Not theoretical.
If you can test anything through observation, measurements and quantities (eg repeatability of experiments, discovery multiple independent evidence, etc, for statistical data, probability and verification purposes), then scientific method is set of useful procedures.
Second, science accepts that (A) what models are testable and reject what models that have been tested false (thus refuting the models). The former (A) is probable, the later (B) improbable; these are two possible outcome of falsifiable models.
It is the EVIDENCE (along with any data associated with the evidence) that determine the conclusion of any model.
The 3rd possible outcome (C) is that the models are unfalsifiable, and are untestable. These models should not only be thrown out as failed models and improbable, but should be deemed as pseudoscience if the researcher refused to let it go. Example, Fred Hoyle with his Steady State model on cosmology, or Michael Behe with his Irreducible Complexity.
My points is that NO explanatory models should be accepted as true by default, without testing - which is what you are suggesting above quote, which I’ll replay:
“...HOWEVER it may be that our physical senses and instruments at this time can not detect the posited planes of nature beyond the known physical.”

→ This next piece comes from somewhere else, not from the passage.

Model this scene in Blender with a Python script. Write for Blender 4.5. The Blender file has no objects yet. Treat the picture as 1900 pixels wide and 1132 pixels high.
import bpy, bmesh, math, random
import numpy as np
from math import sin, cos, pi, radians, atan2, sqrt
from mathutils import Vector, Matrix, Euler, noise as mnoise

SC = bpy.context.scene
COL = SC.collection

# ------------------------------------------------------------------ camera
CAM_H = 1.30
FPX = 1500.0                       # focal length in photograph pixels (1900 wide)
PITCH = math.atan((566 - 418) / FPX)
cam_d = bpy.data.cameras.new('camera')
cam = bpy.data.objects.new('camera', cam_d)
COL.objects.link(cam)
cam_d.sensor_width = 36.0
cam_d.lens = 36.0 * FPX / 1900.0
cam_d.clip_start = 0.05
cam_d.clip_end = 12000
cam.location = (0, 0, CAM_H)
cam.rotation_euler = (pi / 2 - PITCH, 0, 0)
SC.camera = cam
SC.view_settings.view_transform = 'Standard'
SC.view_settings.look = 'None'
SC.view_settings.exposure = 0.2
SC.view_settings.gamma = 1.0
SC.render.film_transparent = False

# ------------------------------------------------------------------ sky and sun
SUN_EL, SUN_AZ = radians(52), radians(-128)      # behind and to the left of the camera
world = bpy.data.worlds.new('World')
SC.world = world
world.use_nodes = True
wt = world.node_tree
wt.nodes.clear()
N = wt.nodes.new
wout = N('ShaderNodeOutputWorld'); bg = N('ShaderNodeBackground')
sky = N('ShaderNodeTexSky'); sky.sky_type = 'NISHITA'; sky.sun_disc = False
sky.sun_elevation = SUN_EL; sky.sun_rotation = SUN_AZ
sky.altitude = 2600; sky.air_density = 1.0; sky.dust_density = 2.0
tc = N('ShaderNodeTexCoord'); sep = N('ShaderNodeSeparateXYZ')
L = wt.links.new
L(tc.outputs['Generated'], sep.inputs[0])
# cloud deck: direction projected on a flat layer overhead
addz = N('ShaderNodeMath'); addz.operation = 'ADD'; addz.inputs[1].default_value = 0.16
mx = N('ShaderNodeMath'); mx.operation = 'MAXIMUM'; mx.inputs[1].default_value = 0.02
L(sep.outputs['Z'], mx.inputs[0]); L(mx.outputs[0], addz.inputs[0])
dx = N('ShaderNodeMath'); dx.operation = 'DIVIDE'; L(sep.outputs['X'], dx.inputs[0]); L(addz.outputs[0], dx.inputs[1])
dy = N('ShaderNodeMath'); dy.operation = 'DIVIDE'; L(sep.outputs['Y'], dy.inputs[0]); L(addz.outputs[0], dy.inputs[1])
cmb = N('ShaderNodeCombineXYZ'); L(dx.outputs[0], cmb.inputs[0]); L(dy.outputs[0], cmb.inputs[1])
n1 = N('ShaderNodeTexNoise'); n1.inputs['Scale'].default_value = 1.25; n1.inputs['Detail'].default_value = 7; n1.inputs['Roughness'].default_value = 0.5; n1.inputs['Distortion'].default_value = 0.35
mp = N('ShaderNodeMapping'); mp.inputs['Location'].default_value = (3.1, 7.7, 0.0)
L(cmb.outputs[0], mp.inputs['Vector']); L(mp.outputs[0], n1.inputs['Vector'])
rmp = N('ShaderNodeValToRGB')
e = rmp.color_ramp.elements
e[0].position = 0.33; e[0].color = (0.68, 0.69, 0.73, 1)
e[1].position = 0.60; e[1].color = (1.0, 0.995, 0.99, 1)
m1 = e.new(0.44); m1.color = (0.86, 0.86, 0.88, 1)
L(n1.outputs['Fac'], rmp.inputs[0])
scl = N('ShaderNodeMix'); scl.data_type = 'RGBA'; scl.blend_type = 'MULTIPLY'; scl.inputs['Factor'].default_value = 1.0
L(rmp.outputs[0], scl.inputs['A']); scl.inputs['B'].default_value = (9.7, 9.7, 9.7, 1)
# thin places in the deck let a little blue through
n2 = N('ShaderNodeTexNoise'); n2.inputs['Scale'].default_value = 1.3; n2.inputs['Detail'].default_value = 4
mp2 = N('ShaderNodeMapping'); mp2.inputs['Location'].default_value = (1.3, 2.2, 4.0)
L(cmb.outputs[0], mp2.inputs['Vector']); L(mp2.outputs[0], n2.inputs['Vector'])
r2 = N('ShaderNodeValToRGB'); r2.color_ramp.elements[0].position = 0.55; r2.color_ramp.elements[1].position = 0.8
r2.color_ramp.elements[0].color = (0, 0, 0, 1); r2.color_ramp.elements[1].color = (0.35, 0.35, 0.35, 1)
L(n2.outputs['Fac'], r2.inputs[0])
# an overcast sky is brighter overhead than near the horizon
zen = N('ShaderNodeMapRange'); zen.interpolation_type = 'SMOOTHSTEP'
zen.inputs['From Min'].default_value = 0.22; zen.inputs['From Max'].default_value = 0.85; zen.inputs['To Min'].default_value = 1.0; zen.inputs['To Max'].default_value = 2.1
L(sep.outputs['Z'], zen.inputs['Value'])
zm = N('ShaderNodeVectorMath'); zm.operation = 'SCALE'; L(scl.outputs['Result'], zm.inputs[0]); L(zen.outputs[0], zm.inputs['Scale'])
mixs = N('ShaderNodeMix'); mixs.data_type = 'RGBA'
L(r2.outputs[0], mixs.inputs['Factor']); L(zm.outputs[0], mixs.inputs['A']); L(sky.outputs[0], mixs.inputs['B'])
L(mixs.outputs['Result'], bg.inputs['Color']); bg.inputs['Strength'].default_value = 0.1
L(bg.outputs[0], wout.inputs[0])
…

Here, you are suggesting that we should accept what you believe in the supernatural to be true, even when we have no mean of testing such claim or belief.
How long do you think we should wait for technology to catch up with this claim of the supernatural?
HOWEVER it may be that our physical senses and instruments at this time can not detect the posited planes of nature beyond the known physical.
Well, that’s now science work.
It is true, that are number of cases, where someone has theoretical models that cannot be tested until years later, decades later, and even centuries later.
For instance, the Hellenistic astronomer and mathematician, Aristarchus of Samos, theoretically proposed that the Earth and other planets orbiting around the sun, hence the Heliocentric model of planetary motion, as opposed to the sun orbiting around the stationary Earth, hence geocentric model, which is the popular in much older Babylonian astronomy and in younger Greek astronomy (eg Aristotle, and 2nd century CE Claudius Ptolemy).
The church officially accepted Ptolemy’s geocentric model for a thousand years. But Nicolaus Copernicus brought Aristarchus’ heliocentric model back into limelight, and it was later verified by astronomers using telescopes, Galileo, Kepler and Isaac Newton.
Likewise, Alexander Friedmann, Howard Percy Robertson and Georges Lemaître independently proposed the expanding universe model (later called the Big Bang theory) during the 1920s, with Robertson and Lemaître proposing the Redshift to test the expansion. And in 1948, the BB model was expanded to include the Big Bang Nucleosynthesis and Cosmic Microwave Background Radiation (proposed by George Gamow, Ralph Alpher and Robert Herman) as mean of testing this model. CMBR was discovered until 1964, by Arno Penzias and Robert Wilson; this is what turn the Big Bang from “hypothesis” into a working “scientific theory”.
So yes, sometimes technology need to catch up with the model, except that what Aristarchus originally proposed was natural phenomena, not a supernatural one.
What you are proposing is acceptance of supernova, which have never been tested true, and yet you wanted us to treat supernatural as fact.
Like I said, that’s not science. Science required repeatable and testable observations for verification. You cannot expect science to treat something to be factual without evidence.
You are accepting something prematurely, and want everyone to follow your lead.